**PROVIDED MATERIAL:**
──────────

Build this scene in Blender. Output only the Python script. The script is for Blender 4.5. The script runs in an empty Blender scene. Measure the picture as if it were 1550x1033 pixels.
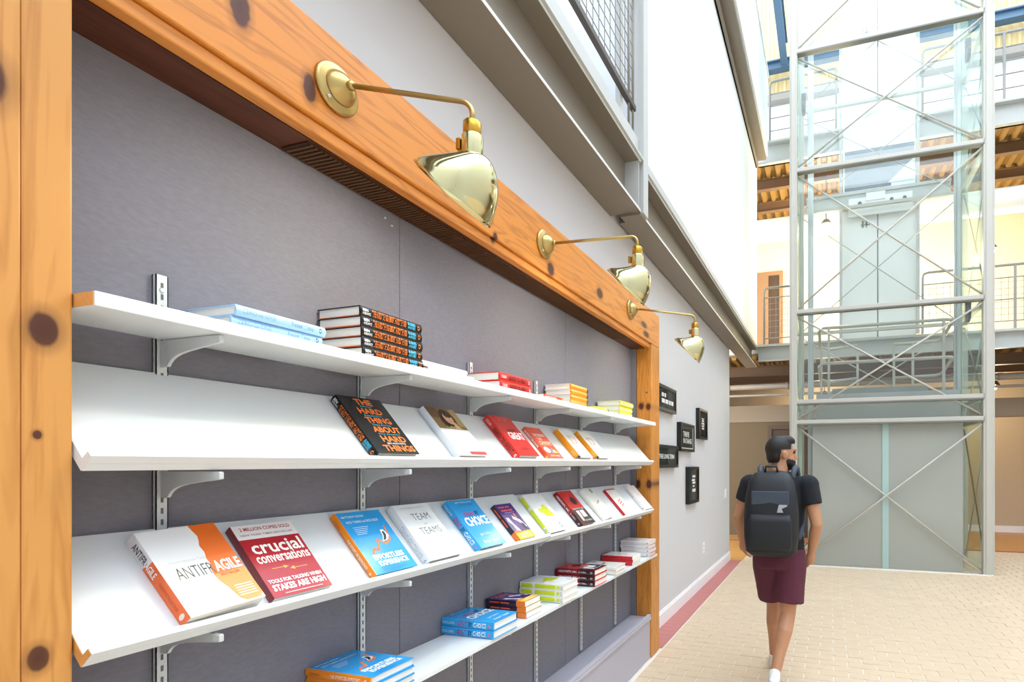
import bpy, bmesh, math, random
from mathutils import Vector, Matrix
random.seed(7)
SC = bpy.context.scene
COL = SC.collection

# ------------------------------------------------------------------ camera, sky, exposure
F_PX, CX_PX, HV_PX, VP_PX = 811.0, 1002.0, 702.0, 1256.0
YAW = math.atan2(VP_PX - CX_PX, F_PX)
cam_d = bpy.data.cameras.new('camera'); cam = bpy.data.objects.new('camera', cam_d); COL.objects.link(cam)
cam_d.sensor_width = 36.0; cam_d.lens = F_PX / 1550 * 36
cam_d.shift_x = -(CX_PX - 775) / 1550; cam_d.shift_y = (HV_PX - 516.5) / 1550
cam_d.clip_start = 0.05
cam.location = (1.314, 0, 1.5); cam.rotation_euler = (math.radians(90), 0, YAW)
SC.camera = cam
W = bpy.data.worlds.new('overcast_sky'); SC.world = W; W.use_nodes = True
bg = W.node_tree.nodes['Background']; bg.inputs[0].default_value = (0.84, 0.95, 1.08, 1); bg.inputs[1].default_value = 2.0
SC.view_settings.view_transform = 'Standard'; SC.view_settings.look = 'None'
SC.view_settings.gamma = 1.0; SC.view_settings.use_curve_mapping = False
SC.view_settings.exposure = 1.3

# ------------------------------------------------------------------ materials
def lin(c):
    if isinstance(c, str):
        c = c.lstrip('#'); c = [int(c[i:i+2], 16) / 255 for i in (0, 2, 4)]
    return tuple((x / 12.92 if x <= .04045 else ((x + .055) / 1.055) ** 2.4) for x in c) + (1.0,)
MATS = {}
def mat(name, col='#808080', rough=.6, metal=0., noise=0., nscale=30., bump=0., bscale=200., emit=None, estr=1., spec=None, stretch=None):
    if name in MATS: return MATS[name]
    m = bpy.data.materials.new(name); m.use_nodes = True; MATS[name] = m
    nt = m.node_tree; b = nt.nodes['Principled BSDF']; c = lin(col)
    b.inputs['Base Color'].default_value = c; b.inputs['Roughness'].default_value = rough; b.inputs['Metallic'].default_value = metal
    if spec is not None: b.inputs['Specular IOR Level'].default_value = spec
    if emit: b.inputs['Emission Color'].default_value = lin(emit); b.inputs['Emission Strength'].default_value = estr
    tc = nt.nodes.new('ShaderNodeTexCoord'); vec = tc.outputs['Object']
    if stretch:
        mp = nt.nodes.new('ShaderNodeMapping'); mp.inputs['Scale'].default_value = stretch; nt.links.new(vec, mp.inputs[0]); vec = mp.outputs[0]
    if noise:
        n = nt.nodes.new('ShaderNodeTexNoise'); n.inputs['Scale'].default_value = nscale; n.inputs['Detail'].default_value = 4
        nt.links.new(vec, n.inputs['Vector'])
        mx = nt.nodes.new('ShaderNodeMix'); mx.data_type = 'RGBA'
        mx.inputs[6].default_value = tuple(x * (1 - noise) for x in c[:3]) + (1,); mx.inputs[7].default_value = tuple(min(1, x * (1 + noise)) for x in c[:3]) + (1,)
        nt.links.new(n.outputs['Fac'], mx.inputs[0]); nt.links.new(mx.outputs[2], b.inputs['Base Color'])
    if bump:
        n = nt.nodes.new('ShaderNodeTexNoise'); n.inputs['Scale'].default_value = bscale; nt.links.new(vec, n.inputs['Vector'])
        bp = nt.nodes.new('ShaderNodeBump'); bp.inputs['Strength'].default_value = bump; bp.inputs['Distance'].default_value = .002
        nt.links.new(n.outputs['Fac'], bp.inputs['Height']); nt.links.new(bp.outputs[0], b.inputs['Normal'])
    return m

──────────

**EXERCISE DETAILS:**
Could the lines from the top of the material through the line with "COL = SC.collection" be repeated exactly, pictures left out?

**COMPLETED TASK:**
Build this scene in Blender. Output only the Python script. The script is for Blender 4.5. The script runs in an empty Blender scene. Measure the picture as if it were 1550x1033 pixels.
import bpy, bmesh, math, random
from mathutils import Vector, Matrix
random.seed(7)
SC = bpy.context.scene
COL = SC.collection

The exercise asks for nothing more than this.